Goldman-Chef Lloyd Blankfein sah sich veranlasst, eine Mail an seine Mitarbeiter zu schreiben: Die Anschuldigungen würden weder die Werte noch die Kultur und das Denken der Mitarbeiter widerspiegeln. Die Kunden seien zufrieden - dennoch würden die Vorwürfe natürlich geprüft.

Intern bekam die Untersuchung den Spitznamen "Muppet-Jagd", vor wenigen Tagen berichtete die Financial Times (FT) von den Ergebnissen: Goldman habe alle Emails der Mitarbeiter geprüft und tatsächlich 4000 Mal das Wort "Muppet" gefunden.
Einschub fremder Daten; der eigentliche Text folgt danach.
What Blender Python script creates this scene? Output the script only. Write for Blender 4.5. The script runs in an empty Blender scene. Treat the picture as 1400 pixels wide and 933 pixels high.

Allerdings hätten 99 Prozent der Nennungen mit dem gleichnamigen Kinofilm aus dem vergangenen Jahr zu tun gehabt.

Nur ein einziges Mal sei das Wort "Muppet" für Kunden verwendet worden - in einer Email an Smith. Dabei sei es aber nicht darum gegangen, die Kunden abzuzocken, sondern ihnen das Geschäft noch einmal zu erklären, zitierte die FT aus dem Bericht.

Die Verantwortlichen bei Goldman sehen in dem NYT-Artikel von Smith daher vor allem einen Rachakt. Er sei ein solider Mitarbeiter, aber nicht geeignet für eine Beförderung, hätten ihm zwei Vorgestzte zuvor bescheinigt. Außerdem sei er wohl mit seinem letzten Bonus unzufrieden gewesen, berichtete die FT.

Im ersten Kapitel seines Buches erzählt Smith nun, wie er und die anderen 74 Praktikanten zwei Mal in der Woche in einem großen Meeting von erfahrenen Tradern ausgefragt wurden. Es sei hart gewesen, ein "Boot-Camp" für die Super-Elite, manchmal seien die Praktikanten heulend rausgelaufen - aber: "Sie haben uns beigebracht, wie man mit einem harten Kunden am Telefon umgeht."

Viele Passagen widmet der Ex-Banker auch der Tatsache, dass es im Handelssaal weniger Stühle als Praktikanten gibt. Aber auch das deutet er als Lehrstunde: Es habe den Praktikanten gezeigt, dass sie initiativ werden müssten, sich nicht einfach an die Fersen eines Bankers hängen könnte.

Große Enthüllungen über die Machenschaften in der Bankenwelt, wie von vielen erwartet, gibt es auf den ersten Seiten des Buches nicht. Es liest sich eher wie eine Liebeserklärung an den ehemaligen Arbeitgeber. Positiv gewendet, bereitet es vielleicht die Fallhöhe für die späteren Kapitel.

Negativ ausgelegt, bietet es wenig Spannung und Überraschung. Oder wie das Wallstreet Journal am Montag feststellte: "Das erste Kapitel ist, um es vorsichtig zu sagen, langweilig."

Dem Geschäft der Großbank haben die schlechten Nachrichten ebenfalls nicht geschadet: Das Unternehmen profitierte im dritten Quartal von der Erholung der Finanzmärkte und wies einen Gewinn von 1,5 Milliarden Dollar aus. Im vergangenen Jahr hatte Goldman im dritten Quartal noch einen Verlust von 428 Millionen Dollar gemacht.